A menudo, busco el perdón para que simplemente podamos seguir adelante. Mi alma quiere ser restaurada, mi corazón quiere dejar de revolcarse en la vergüenza, y mi mente quiere contemplar algo aparte de mi propio fracaso. Sin embargo, mi petición de restitución no debe ser motivada por el desgaste, sino más bien energizada por el Evangelio de la gracia. El perdón puede fijar mi vista y la vista de mi esposa no en un cónyuge débil y frágil, sino en un Salvador crucificado y resucitado. El perdón es una realidad que se ha comprado y pagado en el Calvario. Puedo acercarme a ella porque Jesús ya se acercó a mí. Detrás de mi petición “Por favor, perdóname” está la declaración de Cristo para mí: “Estás perdonado”.
Bienvenido a la familia
Sé, en mi propio matrimonio, que la cantidad de esfuerzo que se necesita para pronunciar estas tres líneas se parece más a escalar montañas que decir oraciones simples. Sin embargo, hay pocas acciones que muestren más cabalmente una comprensión práctica del Evangelio que la voluntad de disculparse y buscar el perdón.

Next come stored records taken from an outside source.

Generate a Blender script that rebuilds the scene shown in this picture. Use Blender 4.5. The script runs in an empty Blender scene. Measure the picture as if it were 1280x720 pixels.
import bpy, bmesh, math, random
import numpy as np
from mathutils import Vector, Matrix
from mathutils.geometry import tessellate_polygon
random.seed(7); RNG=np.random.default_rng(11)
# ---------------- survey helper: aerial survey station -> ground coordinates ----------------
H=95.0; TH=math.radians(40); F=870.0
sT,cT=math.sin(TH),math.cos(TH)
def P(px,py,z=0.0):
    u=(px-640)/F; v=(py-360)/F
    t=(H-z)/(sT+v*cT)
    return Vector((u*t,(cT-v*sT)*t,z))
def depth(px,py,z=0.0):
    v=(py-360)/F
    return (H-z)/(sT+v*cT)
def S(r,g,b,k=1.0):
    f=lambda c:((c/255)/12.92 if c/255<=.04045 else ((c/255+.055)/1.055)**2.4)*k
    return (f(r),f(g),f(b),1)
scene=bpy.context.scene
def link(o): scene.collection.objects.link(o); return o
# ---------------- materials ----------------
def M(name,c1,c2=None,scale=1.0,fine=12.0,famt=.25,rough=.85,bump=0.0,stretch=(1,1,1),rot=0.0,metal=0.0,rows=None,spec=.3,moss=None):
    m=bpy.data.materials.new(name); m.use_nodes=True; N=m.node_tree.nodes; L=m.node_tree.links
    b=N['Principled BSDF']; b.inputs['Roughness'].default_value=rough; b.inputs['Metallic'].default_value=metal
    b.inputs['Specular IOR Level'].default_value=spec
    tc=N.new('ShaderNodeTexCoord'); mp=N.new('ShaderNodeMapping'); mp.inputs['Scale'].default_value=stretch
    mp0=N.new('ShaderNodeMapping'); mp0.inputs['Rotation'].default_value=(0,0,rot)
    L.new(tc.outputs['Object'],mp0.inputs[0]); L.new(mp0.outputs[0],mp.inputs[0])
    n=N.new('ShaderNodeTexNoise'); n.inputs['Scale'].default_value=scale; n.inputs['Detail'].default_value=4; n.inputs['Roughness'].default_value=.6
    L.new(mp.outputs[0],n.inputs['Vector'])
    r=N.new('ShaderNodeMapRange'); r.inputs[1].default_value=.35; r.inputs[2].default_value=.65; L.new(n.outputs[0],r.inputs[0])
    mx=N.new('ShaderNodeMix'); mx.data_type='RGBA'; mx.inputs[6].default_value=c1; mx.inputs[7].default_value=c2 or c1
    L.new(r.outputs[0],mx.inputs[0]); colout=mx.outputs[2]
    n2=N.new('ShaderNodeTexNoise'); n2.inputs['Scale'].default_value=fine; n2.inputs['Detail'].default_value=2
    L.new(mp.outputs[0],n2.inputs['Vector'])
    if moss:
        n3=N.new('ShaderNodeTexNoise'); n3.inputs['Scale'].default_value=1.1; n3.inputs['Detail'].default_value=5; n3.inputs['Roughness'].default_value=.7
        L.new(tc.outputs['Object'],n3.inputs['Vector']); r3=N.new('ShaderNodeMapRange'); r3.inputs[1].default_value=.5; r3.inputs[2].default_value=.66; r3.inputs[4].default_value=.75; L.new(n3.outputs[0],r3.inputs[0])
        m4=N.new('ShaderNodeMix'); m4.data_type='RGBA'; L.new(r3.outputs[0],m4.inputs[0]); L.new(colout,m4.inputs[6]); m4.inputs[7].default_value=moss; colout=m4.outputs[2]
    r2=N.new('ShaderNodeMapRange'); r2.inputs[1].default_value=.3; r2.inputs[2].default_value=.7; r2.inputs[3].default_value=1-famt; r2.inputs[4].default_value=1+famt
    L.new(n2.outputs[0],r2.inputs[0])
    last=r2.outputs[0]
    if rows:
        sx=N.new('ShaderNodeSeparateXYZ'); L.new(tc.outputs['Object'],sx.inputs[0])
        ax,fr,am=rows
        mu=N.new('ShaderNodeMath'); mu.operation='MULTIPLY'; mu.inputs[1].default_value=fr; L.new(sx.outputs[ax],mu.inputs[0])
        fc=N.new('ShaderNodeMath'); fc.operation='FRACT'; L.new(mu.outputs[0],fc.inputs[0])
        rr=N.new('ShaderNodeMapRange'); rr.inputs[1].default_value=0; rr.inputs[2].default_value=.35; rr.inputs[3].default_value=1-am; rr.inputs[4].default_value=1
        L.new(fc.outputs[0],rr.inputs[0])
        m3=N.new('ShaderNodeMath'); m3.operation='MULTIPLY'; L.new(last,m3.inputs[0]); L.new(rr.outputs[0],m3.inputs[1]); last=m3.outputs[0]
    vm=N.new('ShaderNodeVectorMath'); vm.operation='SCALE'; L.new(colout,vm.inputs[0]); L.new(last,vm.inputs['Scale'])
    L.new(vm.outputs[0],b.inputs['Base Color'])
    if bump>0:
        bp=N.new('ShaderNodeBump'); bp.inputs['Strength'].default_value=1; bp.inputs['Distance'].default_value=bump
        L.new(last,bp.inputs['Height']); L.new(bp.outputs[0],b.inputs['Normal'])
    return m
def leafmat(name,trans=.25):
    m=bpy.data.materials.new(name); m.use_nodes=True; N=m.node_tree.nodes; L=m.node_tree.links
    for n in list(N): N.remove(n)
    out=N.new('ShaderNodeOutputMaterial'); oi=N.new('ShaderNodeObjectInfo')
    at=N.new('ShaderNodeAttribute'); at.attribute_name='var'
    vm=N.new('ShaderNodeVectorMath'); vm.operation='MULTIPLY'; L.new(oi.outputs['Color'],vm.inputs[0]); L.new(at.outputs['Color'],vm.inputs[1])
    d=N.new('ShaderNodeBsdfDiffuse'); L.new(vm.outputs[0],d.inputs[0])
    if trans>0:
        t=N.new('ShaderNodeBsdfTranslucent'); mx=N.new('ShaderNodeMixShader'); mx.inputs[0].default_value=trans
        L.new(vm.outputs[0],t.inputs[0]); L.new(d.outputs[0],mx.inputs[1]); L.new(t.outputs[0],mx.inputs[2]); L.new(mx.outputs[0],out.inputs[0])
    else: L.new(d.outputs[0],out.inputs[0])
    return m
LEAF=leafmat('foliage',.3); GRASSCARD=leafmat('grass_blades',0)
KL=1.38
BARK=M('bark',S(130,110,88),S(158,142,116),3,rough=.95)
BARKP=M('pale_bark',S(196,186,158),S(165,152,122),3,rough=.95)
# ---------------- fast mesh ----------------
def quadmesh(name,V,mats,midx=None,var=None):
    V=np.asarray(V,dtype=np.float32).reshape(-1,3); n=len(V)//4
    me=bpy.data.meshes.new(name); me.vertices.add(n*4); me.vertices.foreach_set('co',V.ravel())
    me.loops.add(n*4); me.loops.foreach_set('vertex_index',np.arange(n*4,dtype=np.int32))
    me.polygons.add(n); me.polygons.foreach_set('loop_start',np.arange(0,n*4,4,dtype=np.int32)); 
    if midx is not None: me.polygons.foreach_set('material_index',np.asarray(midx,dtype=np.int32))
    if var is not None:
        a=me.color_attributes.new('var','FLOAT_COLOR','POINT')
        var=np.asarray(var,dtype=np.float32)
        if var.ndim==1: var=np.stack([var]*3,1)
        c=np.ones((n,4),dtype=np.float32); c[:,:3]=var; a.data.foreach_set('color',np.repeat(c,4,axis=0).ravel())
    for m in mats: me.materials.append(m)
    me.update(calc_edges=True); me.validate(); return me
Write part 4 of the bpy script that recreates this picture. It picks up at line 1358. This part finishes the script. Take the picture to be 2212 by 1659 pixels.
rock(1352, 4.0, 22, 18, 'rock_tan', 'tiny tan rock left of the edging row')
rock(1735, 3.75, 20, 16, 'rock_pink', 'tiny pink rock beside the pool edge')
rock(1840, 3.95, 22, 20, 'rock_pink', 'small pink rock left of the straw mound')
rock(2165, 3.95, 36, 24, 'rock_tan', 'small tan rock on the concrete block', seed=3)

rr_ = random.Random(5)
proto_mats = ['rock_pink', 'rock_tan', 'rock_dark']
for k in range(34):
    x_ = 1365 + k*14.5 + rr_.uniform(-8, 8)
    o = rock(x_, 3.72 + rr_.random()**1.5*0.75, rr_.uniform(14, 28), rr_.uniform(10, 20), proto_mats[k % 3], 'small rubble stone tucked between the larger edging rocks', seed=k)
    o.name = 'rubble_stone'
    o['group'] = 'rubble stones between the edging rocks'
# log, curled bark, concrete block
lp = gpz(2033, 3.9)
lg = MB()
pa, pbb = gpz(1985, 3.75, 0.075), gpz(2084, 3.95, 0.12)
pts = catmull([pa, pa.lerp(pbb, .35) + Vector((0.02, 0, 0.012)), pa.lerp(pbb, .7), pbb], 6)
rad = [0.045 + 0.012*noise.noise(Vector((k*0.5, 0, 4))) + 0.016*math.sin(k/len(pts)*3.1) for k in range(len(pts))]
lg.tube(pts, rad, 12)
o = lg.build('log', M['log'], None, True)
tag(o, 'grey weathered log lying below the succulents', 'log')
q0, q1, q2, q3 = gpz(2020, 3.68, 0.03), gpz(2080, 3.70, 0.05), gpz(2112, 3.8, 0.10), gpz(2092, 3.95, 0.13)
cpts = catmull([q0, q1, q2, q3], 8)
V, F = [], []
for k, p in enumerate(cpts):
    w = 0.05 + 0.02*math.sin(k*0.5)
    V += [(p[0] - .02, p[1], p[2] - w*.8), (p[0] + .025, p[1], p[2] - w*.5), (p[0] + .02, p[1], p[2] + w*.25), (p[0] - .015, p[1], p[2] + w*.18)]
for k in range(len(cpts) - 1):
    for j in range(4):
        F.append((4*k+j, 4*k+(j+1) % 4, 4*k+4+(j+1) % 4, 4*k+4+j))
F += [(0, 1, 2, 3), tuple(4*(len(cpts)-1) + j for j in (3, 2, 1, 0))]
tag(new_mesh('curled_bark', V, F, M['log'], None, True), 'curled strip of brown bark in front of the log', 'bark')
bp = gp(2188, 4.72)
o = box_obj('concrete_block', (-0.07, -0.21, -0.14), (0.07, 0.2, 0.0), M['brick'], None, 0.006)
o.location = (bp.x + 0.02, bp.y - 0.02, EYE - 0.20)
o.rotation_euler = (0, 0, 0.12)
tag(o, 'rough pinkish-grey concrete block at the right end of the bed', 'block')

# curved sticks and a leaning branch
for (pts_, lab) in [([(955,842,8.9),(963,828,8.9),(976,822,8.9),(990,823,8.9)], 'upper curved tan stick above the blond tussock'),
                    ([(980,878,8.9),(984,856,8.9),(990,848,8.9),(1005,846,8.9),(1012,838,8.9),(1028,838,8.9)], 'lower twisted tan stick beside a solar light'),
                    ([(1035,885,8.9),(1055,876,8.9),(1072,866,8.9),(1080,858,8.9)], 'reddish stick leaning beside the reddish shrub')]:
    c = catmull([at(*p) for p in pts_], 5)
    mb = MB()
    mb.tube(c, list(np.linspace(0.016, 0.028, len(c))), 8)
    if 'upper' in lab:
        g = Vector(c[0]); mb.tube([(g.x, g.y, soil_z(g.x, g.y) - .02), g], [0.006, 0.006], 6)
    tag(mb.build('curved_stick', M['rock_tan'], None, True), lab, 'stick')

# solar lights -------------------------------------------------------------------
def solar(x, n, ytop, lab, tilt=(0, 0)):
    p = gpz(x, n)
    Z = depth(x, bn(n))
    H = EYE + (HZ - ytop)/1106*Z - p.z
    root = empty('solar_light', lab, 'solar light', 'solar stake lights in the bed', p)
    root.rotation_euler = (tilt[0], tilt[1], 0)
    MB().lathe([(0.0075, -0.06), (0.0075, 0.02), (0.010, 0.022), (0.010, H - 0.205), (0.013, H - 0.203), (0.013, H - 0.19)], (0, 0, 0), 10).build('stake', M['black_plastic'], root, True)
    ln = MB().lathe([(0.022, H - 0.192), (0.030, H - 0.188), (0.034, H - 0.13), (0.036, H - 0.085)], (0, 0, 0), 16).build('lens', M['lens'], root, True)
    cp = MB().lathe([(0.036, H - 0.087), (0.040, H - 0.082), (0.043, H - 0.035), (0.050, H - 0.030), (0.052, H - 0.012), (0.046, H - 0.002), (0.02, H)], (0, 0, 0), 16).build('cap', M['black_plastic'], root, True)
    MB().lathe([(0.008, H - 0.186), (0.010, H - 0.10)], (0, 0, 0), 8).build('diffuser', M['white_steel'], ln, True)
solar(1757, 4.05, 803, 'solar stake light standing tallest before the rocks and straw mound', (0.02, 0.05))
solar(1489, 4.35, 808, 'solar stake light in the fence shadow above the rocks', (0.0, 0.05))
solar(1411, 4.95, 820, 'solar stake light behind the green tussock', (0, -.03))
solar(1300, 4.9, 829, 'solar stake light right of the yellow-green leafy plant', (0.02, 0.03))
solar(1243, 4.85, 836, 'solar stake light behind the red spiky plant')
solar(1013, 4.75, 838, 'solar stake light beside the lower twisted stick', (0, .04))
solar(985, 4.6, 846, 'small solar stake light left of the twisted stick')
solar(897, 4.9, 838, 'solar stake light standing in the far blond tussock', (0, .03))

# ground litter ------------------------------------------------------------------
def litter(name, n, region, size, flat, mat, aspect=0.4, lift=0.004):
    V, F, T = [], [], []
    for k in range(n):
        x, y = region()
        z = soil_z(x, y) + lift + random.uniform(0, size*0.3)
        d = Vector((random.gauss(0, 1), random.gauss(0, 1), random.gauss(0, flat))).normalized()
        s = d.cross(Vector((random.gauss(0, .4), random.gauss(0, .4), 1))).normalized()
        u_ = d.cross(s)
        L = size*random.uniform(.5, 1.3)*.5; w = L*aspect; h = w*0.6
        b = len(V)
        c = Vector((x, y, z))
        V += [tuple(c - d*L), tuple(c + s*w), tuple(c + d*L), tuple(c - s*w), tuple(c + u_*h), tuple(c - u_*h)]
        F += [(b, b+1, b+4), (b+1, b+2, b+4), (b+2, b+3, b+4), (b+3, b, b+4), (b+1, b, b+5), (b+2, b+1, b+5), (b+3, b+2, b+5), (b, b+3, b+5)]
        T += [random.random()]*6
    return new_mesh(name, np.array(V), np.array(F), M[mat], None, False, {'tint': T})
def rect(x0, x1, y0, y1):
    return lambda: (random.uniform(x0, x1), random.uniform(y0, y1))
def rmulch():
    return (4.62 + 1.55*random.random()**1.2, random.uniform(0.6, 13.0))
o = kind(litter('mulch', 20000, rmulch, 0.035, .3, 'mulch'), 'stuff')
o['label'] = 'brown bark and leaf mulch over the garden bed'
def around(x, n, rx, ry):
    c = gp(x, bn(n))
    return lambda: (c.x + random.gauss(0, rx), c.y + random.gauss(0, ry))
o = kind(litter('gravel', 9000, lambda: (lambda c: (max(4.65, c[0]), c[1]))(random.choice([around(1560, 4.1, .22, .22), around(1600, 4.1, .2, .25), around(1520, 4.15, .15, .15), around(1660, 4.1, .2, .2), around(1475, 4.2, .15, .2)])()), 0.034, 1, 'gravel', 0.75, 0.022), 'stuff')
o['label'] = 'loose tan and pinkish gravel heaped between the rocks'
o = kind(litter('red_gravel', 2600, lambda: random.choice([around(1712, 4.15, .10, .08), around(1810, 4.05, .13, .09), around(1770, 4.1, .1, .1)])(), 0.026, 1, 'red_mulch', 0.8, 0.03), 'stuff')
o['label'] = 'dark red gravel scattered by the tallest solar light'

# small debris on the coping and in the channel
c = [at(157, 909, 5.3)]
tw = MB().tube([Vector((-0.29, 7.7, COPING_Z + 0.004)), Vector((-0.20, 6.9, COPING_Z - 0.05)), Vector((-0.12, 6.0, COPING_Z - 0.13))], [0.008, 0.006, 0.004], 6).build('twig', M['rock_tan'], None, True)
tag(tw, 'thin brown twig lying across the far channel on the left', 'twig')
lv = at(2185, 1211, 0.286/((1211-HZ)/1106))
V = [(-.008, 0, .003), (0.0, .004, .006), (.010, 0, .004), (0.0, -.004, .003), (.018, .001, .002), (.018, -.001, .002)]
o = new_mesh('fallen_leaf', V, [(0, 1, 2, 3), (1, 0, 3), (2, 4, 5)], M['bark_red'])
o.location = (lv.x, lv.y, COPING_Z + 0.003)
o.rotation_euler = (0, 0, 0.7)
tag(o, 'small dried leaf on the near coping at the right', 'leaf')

Y una comprensión activa y vibrante del Evangelio es la clave del éxito en todas las relaciones —la mía y, algún día, incluso la de mis hijos. Futuros pretendientes, tomen nota: tener un corazón que pueda decir fervientemente: “Lo siento” resulta en un futuro suegro que pueda decir ansiosamente: “Bienvenido a la familia”.